Зеркало, отразившее огромный мир

Прошло два года после посещения Уффици, а я никак не могу забыть именно этот шедевр кисти Рубенса. Именно портрет. Я зрительно уже не могу восстановить всю феерию его огромных холстов, висящих в том же зале. Нет, не колоссальные картины остались в памяти. Глаза, всевидящие, всезнающие глаза Изабеллы Брандт остались со мною навсегда. Умолкли колокола Флоренции. Я брел по гулкой мостовой пьяцца Синьории и думал о магии искусства, берущей в плен тебя всего без остатка.
….Музеи, картинные галереи, памятники старины, бесценные сокровища прекрасного. Что бы делали люди, как бы стали они бедны, если представить себе хоть на миг, что человечество лишилось бы Лувра или Эрмитажа, Ватикана или Дрезденской галереи, Уффици или Третьяковки?

     И снова я гляжу сегодня на «Камеристку» и словно ощущаю ее время. Вижу длинные гулкие анфилады дворца и пыльные скрипучие витые лестницы. До меня доносится приторный и горький аромат старинных духов. Я чувствую восторг весенних сумерек и тенистую прохладу дворцового парка. Слышу шорох поспешных шагов, поцелуи. До моего слуха долетают звон шпаг и стоны тайно убитых. Скрипят ржавые петли тяжелых дверей. Отсчитывают минуты старые куранты. Горланит песню пьяная ватага наемников… Летит, летит над Фландрией безудержное веселье кермессы — праздника, в котором душа народа, выстрадавшего под иноземным игом эти часы радости. За всем этим неописуемое, неповторимое, ускользающее и все же остающееся навечно в памяти время.
    Неспешно скользит по холсту кисть Рубенса, нанося последние, еле ощутимые, легкие мазки, напоенные драгоценным лаком, и эти прощальные касания придают чарующую трепетность портрету, а ведь портрет — это бездна, в которой все сложные, еле уловимые грани самой жизни. И главное, человек!

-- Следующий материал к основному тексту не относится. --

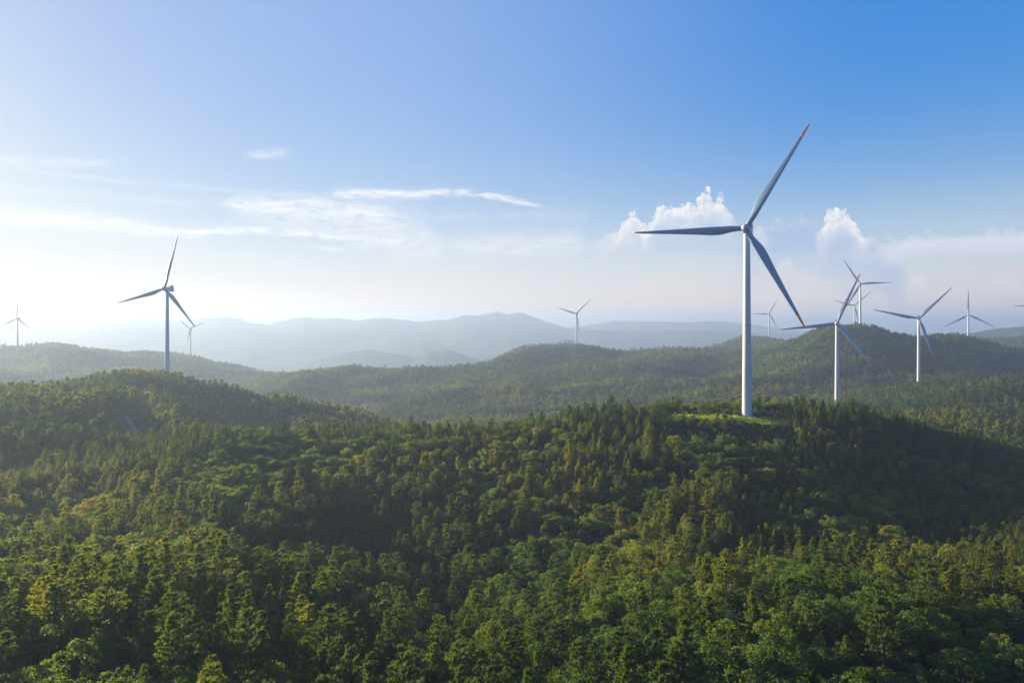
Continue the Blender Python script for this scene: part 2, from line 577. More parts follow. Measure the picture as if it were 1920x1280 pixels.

    Гуманизм… Вот черта истинного гения, и Рубенс обладал этим свойством в полной мере. И никакая гонка за призрачной властью, никакие битвы за богатство, которое в конечном счете тоже эфемерно перед лицом смерти, — ничто не вытравило из него любовь к жизни, к человеку. И это святое и доброе чувство выражено в «Камеристке». Он нашел в ней человека, юного и мудрого, заблуждающегося и убежденного, прекрасного и изуродованного условностями придворного существования, и все же человека.
    Маленькая камеристка инфанты… Ведь она не всю жизнь провела в душных покоях дворца. Она чувствовала и запах взмыленных после бешеной скачки коней и вдыхала аромат цветущих полей Фландрии, она ощущала ласку нежного ветра и видела, как льется кровь, расползаясь темным пятном на белоснежном кружеве. Она уже не раз ощущала пряную близость опасности. Смерть? Она не так жутка, как страшен поток ежечасной лжи, лести, который, кажется, затопил до самых люстр залы дворца, и в этом мутноватом аквариуме плавают зловещие рыбы — придворные в яркой чешуе регалий и нарядов, неспешно поводя диковинными перьями-плавниками, показывая иногда острые, как стилеты, зубы ярости, гнева, ненависти. Здесь в роскошных покоях бушуют рыбьи страсти. Тут властвует страх! Крепки каменные мешки темниц. Неотвратим яд измены. Грозен гнев владык. Интриги, старые счеты вельмож, гнусное казнокрадство. Как все это далеко от жизни, бурлящей за стенами дворца! Как бесконечно чуждо это жизни доброго народа Фландрии…
    Художник вытер кисти. Вечерело. За высокими окнами мастерской загорался закат. Глубокие синие тени неслышно прокрались в студию. Мастер взглянул на картину и модель. Два человека глядели на него. Две сестры. Одна, смертная, вздохнула и, присев в глубоком реверансе, исчезла. Вторая осталась с Рубенсом навсегда. Пройдет полтора десятка лет, и великий художник, оплакиваемый Фландрией, покинет грешную землю. А еще через несколько месяцев красавица Елена Фоурмен принесет, уже после его кончины, последнюю дочь, Констанцию Альбертину.
    Рубенс оставил людям бесценный дар — сотни своих картин. И среди них портрет маленькой камеристки инфанты Изабеллы. Крохотное зеркало, отразившее огромный мир.